*ENTRIES PROVIDED:*
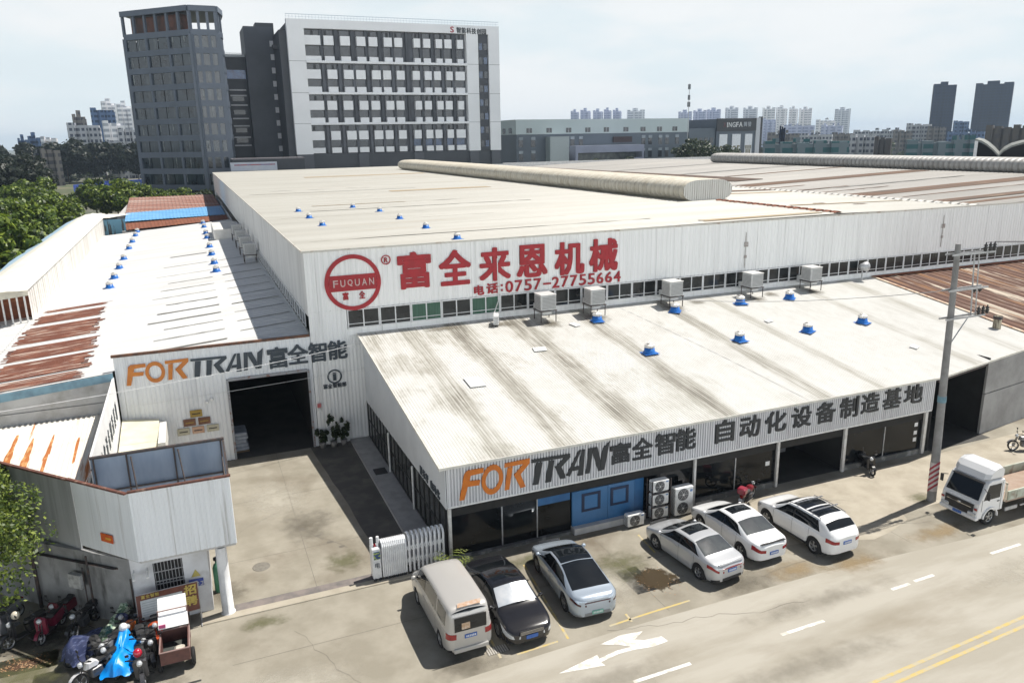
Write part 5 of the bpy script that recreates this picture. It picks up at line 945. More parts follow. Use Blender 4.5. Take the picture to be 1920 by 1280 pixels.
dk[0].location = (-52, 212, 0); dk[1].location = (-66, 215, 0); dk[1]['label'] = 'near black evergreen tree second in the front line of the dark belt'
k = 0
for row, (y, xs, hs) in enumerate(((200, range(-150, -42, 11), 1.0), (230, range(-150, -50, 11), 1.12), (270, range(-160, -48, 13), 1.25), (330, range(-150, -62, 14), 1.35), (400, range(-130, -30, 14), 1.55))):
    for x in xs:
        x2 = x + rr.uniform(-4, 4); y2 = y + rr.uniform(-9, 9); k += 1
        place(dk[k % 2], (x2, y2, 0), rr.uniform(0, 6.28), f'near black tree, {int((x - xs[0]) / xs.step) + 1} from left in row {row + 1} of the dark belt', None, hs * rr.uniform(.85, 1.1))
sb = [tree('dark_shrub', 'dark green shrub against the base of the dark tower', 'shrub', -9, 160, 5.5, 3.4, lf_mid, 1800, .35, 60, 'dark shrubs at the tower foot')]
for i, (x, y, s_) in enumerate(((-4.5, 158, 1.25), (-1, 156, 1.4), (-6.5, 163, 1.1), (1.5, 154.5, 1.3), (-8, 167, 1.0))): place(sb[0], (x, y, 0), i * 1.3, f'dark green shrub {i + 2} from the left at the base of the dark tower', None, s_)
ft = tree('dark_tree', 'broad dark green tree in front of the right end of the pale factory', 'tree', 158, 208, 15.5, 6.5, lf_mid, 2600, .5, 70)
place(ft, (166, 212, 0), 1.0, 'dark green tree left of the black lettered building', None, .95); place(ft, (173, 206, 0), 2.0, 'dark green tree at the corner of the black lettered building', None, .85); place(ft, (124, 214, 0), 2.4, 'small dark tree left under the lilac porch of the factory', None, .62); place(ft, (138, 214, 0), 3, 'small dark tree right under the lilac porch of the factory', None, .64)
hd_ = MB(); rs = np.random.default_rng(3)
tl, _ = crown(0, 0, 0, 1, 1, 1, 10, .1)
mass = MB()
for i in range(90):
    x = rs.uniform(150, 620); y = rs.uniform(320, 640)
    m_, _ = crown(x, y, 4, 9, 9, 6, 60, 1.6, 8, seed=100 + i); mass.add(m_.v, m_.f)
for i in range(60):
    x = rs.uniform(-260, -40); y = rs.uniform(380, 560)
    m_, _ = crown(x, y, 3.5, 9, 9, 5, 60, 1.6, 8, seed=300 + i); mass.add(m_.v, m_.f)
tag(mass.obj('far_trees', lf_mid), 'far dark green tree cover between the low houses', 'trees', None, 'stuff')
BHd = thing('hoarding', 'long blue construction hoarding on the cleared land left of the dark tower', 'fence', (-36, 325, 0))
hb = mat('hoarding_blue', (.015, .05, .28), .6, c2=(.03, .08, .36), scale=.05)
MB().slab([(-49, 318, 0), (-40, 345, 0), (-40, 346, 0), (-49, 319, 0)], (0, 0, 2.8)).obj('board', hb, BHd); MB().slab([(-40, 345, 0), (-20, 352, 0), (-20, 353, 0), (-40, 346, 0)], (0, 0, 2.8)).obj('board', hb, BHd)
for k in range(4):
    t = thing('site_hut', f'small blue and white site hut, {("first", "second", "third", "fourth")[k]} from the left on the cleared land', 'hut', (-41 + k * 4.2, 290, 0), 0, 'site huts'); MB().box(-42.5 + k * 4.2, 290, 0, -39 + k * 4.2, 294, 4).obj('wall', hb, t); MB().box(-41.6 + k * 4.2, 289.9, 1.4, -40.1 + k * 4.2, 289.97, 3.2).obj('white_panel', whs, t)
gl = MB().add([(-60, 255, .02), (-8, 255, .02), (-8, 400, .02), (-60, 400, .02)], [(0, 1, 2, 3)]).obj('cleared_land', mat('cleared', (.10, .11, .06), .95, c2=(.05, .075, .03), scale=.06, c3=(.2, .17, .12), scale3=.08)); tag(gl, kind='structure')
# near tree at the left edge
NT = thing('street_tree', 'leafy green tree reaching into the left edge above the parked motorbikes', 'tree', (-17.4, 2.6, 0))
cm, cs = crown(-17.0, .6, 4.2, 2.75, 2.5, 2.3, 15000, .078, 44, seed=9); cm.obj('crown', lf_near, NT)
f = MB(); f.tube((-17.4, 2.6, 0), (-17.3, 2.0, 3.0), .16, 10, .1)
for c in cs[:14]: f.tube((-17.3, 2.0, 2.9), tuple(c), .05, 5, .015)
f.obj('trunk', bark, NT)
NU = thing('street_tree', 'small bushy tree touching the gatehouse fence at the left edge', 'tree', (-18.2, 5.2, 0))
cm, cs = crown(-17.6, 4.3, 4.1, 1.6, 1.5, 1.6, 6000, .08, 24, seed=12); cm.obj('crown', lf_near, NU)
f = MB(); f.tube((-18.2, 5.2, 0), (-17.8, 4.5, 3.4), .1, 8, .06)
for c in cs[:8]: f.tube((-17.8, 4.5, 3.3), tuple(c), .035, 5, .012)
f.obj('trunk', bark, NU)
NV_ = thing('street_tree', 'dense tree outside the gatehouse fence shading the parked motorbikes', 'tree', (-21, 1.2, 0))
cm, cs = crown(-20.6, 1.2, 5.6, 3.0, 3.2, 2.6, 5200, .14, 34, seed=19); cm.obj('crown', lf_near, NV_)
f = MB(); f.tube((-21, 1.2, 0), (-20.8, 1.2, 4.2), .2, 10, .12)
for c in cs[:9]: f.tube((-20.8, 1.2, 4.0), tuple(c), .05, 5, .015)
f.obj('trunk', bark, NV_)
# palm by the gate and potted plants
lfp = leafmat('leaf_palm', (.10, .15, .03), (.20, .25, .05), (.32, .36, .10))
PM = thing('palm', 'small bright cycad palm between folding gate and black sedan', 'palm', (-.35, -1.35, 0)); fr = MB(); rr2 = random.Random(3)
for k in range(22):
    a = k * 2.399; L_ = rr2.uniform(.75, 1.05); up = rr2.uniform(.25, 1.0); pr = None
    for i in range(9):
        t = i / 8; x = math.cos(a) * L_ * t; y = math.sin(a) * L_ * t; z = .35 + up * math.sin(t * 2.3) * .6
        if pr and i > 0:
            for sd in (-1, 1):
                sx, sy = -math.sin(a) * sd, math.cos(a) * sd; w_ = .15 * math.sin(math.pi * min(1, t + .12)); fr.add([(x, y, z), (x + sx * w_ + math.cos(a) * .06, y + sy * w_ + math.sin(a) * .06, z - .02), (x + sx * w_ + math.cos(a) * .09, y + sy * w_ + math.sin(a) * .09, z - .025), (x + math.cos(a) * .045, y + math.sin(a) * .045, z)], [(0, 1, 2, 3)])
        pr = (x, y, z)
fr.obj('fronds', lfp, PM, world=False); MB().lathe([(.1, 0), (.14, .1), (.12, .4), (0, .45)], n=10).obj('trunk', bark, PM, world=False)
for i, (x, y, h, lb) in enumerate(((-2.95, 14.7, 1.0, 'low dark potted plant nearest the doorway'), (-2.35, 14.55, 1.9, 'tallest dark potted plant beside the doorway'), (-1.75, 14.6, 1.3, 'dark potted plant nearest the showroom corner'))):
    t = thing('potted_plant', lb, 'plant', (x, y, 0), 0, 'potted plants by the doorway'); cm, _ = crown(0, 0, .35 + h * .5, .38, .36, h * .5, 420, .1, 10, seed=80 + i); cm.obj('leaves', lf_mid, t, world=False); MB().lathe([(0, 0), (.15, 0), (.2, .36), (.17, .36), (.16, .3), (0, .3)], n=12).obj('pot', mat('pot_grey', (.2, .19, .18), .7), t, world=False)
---
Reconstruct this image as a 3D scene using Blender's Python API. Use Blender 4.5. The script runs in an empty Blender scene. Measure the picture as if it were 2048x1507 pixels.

*PROBLEM DETAILS:*
Which lines above contain "picture"? Show each of them.

*ANSWER FOR THIS EXERCISE:*
Write part 5 of the bpy script that recreates this picture. It picks up at line 945. More parts follow. Use Blender 4.5. Take the picture to be 1920 by 1280 pixels.
Reconstruct this image as a 3D scene using Blender's Python API. Use Blender 4.5. The script runs in an empty Blender scene. Measure the picture as if it were 2048x1507 pixels.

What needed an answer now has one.